» **TASK DESCRIPTION**: Retype the data exactly, from its first line to the line containing "cam_d.dof.aperture_fstop = 11.0", including both, and skip any picture.

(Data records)
- - -

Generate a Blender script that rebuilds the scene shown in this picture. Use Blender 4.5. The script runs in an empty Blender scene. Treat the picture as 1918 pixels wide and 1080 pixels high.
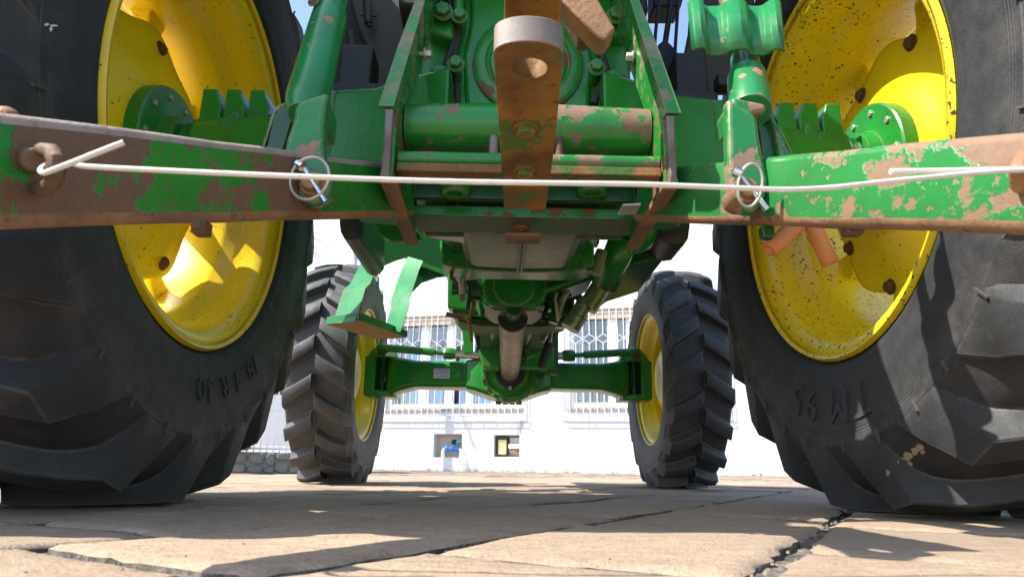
import bpy, bmesh, math, random
import numpy as np
from mathutils import Vector, Matrix, noise
from mathutils.bvhtree import BVHTree
random.seed(7)
PI = math.pi
scn = bpy.context.scene
COL = scn.collection
V = Vector

# ------------------------------------------------------------------ camera
F_PX = 1238.33
PITCH, YAW, ROLL = 0.2648, 0.0170, 0.0144
CAM = V((-0.0496, 0.0, 0.0874))
fwd = V((math.sin(YAW) * math.cos(PITCH), math.cos(YAW) * math.cos(PITCH), math.sin(PITCH)))
r0 = V((math.cos(YAW), -math.sin(YAW), 0))
u0 = r0.cross(fwd)
right = r0 * math.cos(ROLL) + u0 * math.sin(ROLL)
upv = -r0 * math.sin(ROLL) + u0 * math.cos(ROLL)
cam_d = bpy.data.cameras.new('camera')
cam_d.sensor_width = 36.0
cam_d.lens = 36.0 * F_PX / 1918.0
cam_d.clip_start = 0.02
cam_d.clip_end = 500
cam_o = bpy.data.objects.new('camera', cam_d)
cam_o.matrix_world = Matrix(((right.x, upv.x, -fwd.x, CAM.x), (right.y, upv.y, -fwd.y, CAM.y),
                             (right.z, upv.z, -fwd.z, CAM.z), (0, 0, 0, 1)))
COL.objects.link(cam_o)
scn.camera = cam_o
cam_d.dof.use_dof = True
cam_d.dof.focus_distance = 1.7
cam_d.dof.aperture_fstop = 11.0

# ------------------------------------------------------------------ world, sun, exposure
SUN_AZ = math.radians(251)      # compass-like: 0 = +Y, clockwise; the sun stands behind and to the left
SUN_EL = math.radians(51)
sun_dir = V((math.sin(SUN_AZ) * math.cos(SUN_EL), math.cos(SUN_AZ) * math.cos(SUN_EL), math.sin(SUN_EL)))
world = bpy.data.worlds.new('World')
scn.world = world
world.use_nodes = True
wn = world.node_tree
bg = wn.nodes.get('Background') or wn.nodes.new('ShaderNodeBackground')
sky = wn.nodes.new('ShaderNodeTexSky')
sky.sky_type = 'NISHITA'
sky.sun_disc = False
sky.sun_elevation = SUN_EL
sky.sun_rotation = SUN_AZ
sky.air_density = 1.0
sky.dust_density = 1.0
wn.links.new(sky.outputs[0], bg.inputs[0])
bg.inputs[1].default_value = 0.15
sun_l = bpy.data.lights.new('sun', 'SUN')
sun_l.energy = 4.2
sun_l.angle = math.radians(0.53)
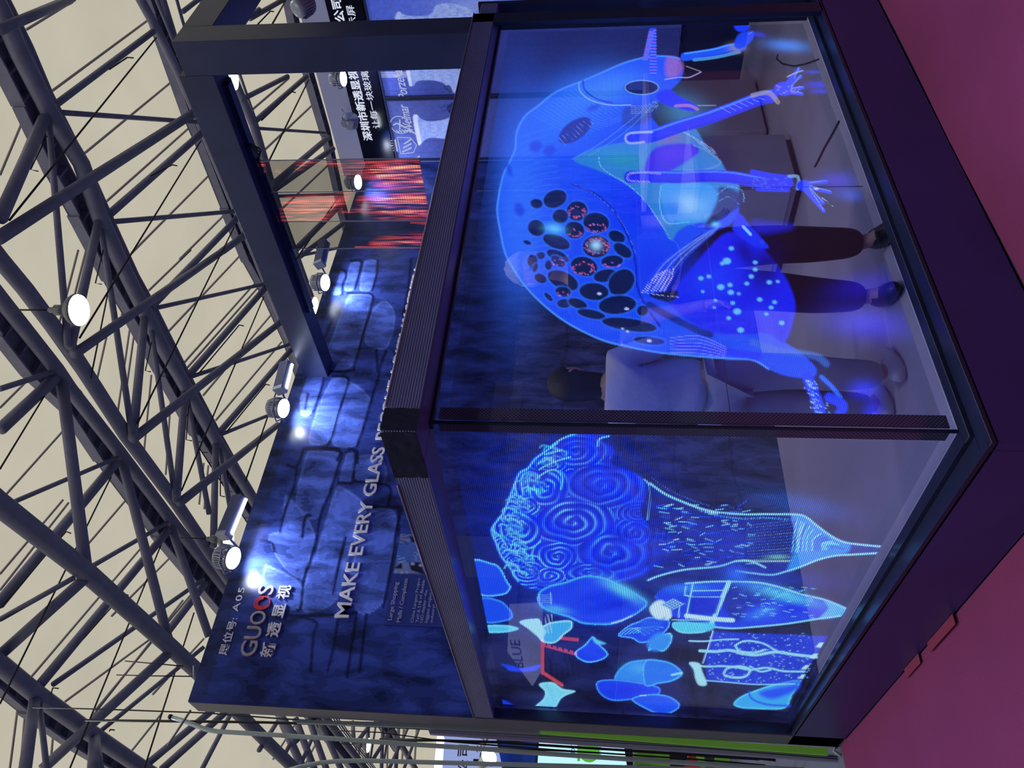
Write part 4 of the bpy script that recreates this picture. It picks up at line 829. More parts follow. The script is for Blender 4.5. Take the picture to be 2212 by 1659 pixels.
p.line([(225,1172),(380,1190),(498,1198)], 24, (.5, 1, 1), 1, 3); p.line([(140,1196),(460,1198)], 5, (.3, .9, 1), .9)
for k in range(110): x, y = 480+random.random()*480, 1000+random.random()*200; p.line([(x, y), (x+24, y+random.gauss(0, 4))], 4, random.choice([(.2,.8,1),(.004,.08,1)]), .7, 1.5)
p.poly([(18,1135),(35,1095),(80,1082),(125,1120),(135,1165),(115,1192),(60,1182)], (.55, 1, 1), 1, 3); p.poly([(75,1105),(150,1070),(222,1105),(135,1138)], (.02, .2, .6), .9, 2, False)
for k in range(5): p.line([(80+k*16, 1108+k*7), (150+k*15, 1072+k*7)], 3, PALE, .8, 1); p.line([(75+k*18, 1106-k*8), (135+k*18, 1138-k*8)], 3, PALE, .8, 1)
p.poly([(145,1222),(195,1205),(280,1212),(385,1215),(375,1255),(290,1268),(225,1272),(165,1250)], (.08, .7, 1), .95, 3)
p.glow(520, 930, 60, 40, (.01, .15, 1), .8, 10)
# ornate dark panel of the picture
p.poly([(380,1265),(640,1275),(1058,1292),(1000,1390),(930,1490),(900,1570),(640,1578),(345,1552),(335,1400)], (.004, .05, .85), .95, 2, False, noise=.7)
p.line([(382,1262),(360,1340),(322,1450)], 7, PALE, .9, 2, smooth=False)
for q, w in (([(305,1378),(400,1382),(480,1375),(560,1395),(640,1402),(750,1385),(860,1400),(990,1415)],16),([(515,1345),(560,1322),(620,1322),(690,1340),(740,1370),(790,1392)],10),([(515,1350),(540,1380),(620,1388),(690,1372)],12),([(245,1320),(330,1322),(440,1312),(530,1310)],8),
             ([(250,1452),(330,1470),(430,1468),(520,1475),(600,1490),(700,1478),(800,1498),(920,1500)],11),([(445,1510),(470,1480),(540,1470),(600,1490),(570,1530),(500,1535),(450,1522)],13),([(600,1470),(660,1500),(720,1490)],10),([(330,1552),(460,1562),(640,1576),(860,1572)],6)):
    p.line(q, w, (.3, .88, 1), .95, 2.5)
p.poly([(242,1448),(300,1452),(318,1500),(345,1575),(300,1580),(278,1540),(268,1490)], (.4, 1, 1), .95, 2)
for k in range(480):
    x, y = 360+random.random()*600, 1275+random.random()*290; p.ell(x, y, 4, 2.5, random.choice([(.4,.9,1),(.02,.2,1),(.01,.1,1)]), 0, .7)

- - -

» **CORRECT RESULT**:
Generate a Blender script that rebuilds the scene shown in this picture. Use Blender 4.5. The script runs in an empty Blender scene. Treat the picture as 1918 pixels wide and 1080 pixels high.
import bpy, bmesh, math, random
import numpy as np
from mathutils import Vector, Matrix, noise
from mathutils.bvhtree import BVHTree
random.seed(7)
PI = math.pi
scn = bpy.context.scene
COL = scn.collection
V = Vector

# ------------------------------------------------------------------ camera
F_PX = 1238.33
PITCH, YAW, ROLL = 0.2648, 0.0170, 0.0144
CAM = V((-0.0496, 0.0, 0.0874))
fwd = V((math.sin(YAW) * math.cos(PITCH), math.cos(YAW) * math.cos(PITCH), math.sin(PITCH)))
r0 = V((math.cos(YAW), -math.sin(YAW), 0))
u0 = r0.cross(fwd)
right = r0 * math.cos(ROLL) + u0 * math.sin(ROLL)
upv = -r0 * math.sin(ROLL) + u0 * math.cos(ROLL)
cam_d = bpy.data.cameras.new('camera')
cam_d.sensor_width = 36.0
cam_d.lens = 36.0 * F_PX / 1918.0
cam_d.clip_start = 0.02
cam_d.clip_end = 500
cam_o = bpy.data.objects.new('camera', cam_d)
cam_o.matrix_world = Matrix(((right.x, upv.x, -fwd.x, CAM.x), (right.y, upv.y, -fwd.y, CAM.y),
                             (right.z, upv.z, -fwd.z, CAM.z), (0, 0, 0, 1)))
COL.objects.link(cam_o)
scn.camera = cam_o
cam_d.dof.use_dof = True
cam_d.dof.focus_distance = 1.7
cam_d.dof.aperture_fstop = 11.0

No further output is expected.